Paul Goble
Staunton, May 14 – Vladimir Putin has reduced the governors of Russia’s federal subjects from being independent actors in the Russian political system to being Moscow’s agents in an increasingly centralized country. That is common ground, but relations between Moscow and the governors is more complicated than that, given where they come from and where they then go.
Recent elevation of governors to the central government and the appointment of new governors to replace them suggests some of these complexities. Aleksey Mukhin, a political scientist who works with the Club-RF portal, points out that all four of the governors recently elevated to the cabinet had backgrounds in the federal service (club-rf.ru/detail/7327).
He says that “almost everyone who earlier moved from Moscow to the regions intended to return to the federal level but in a different role,” higher than the one he left. Their service in the regions and republics is thus a way of testing them. And he added that there is no case where a federal politician remained in the regions if he had a choice.
But at the same time, the Verstka portal points out that “of the five acting governors Vladimir Putin has just appointed, only one – Deputy Prosecutor General Dmitry Demyoshin, who is going to Khabarovsk, is not directly related to the regional authorities” he will now be in charge of (verstka.media/novie-gubernatory-naznachennye-putinym-chto-izvestno).

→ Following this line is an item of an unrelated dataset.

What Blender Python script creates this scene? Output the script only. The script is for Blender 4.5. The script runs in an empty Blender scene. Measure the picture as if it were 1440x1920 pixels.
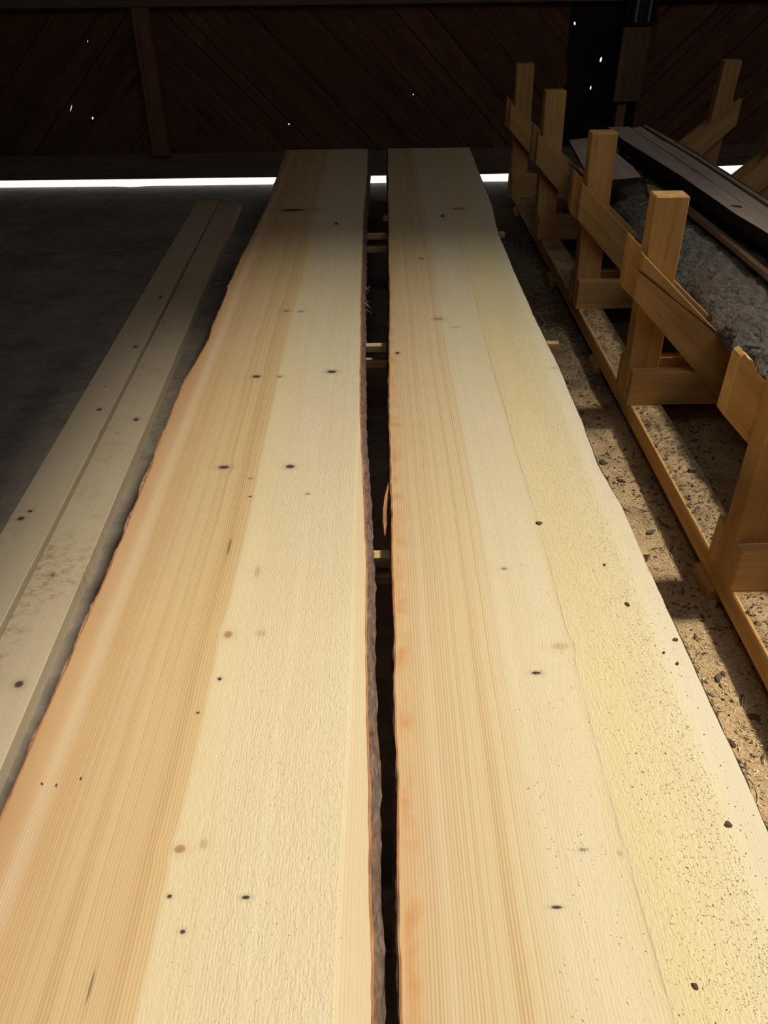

Three of Putin’s appointees – in Kursk, Tula and Kemerovo oblasts – “had earlier worked in these regions in subordinate roles, while the new head of the Kaliningrad region, Aleksey Bezprozvannykh, had spent most of his career in the regional government rather than at the federal level.”
The patterns these two reports point to suggest that Moscow will still use outsiders to solidify its control over regions and republics but that these “outsiders” may be less outside than most analysts in Russia and the West have been accustomed to thinking.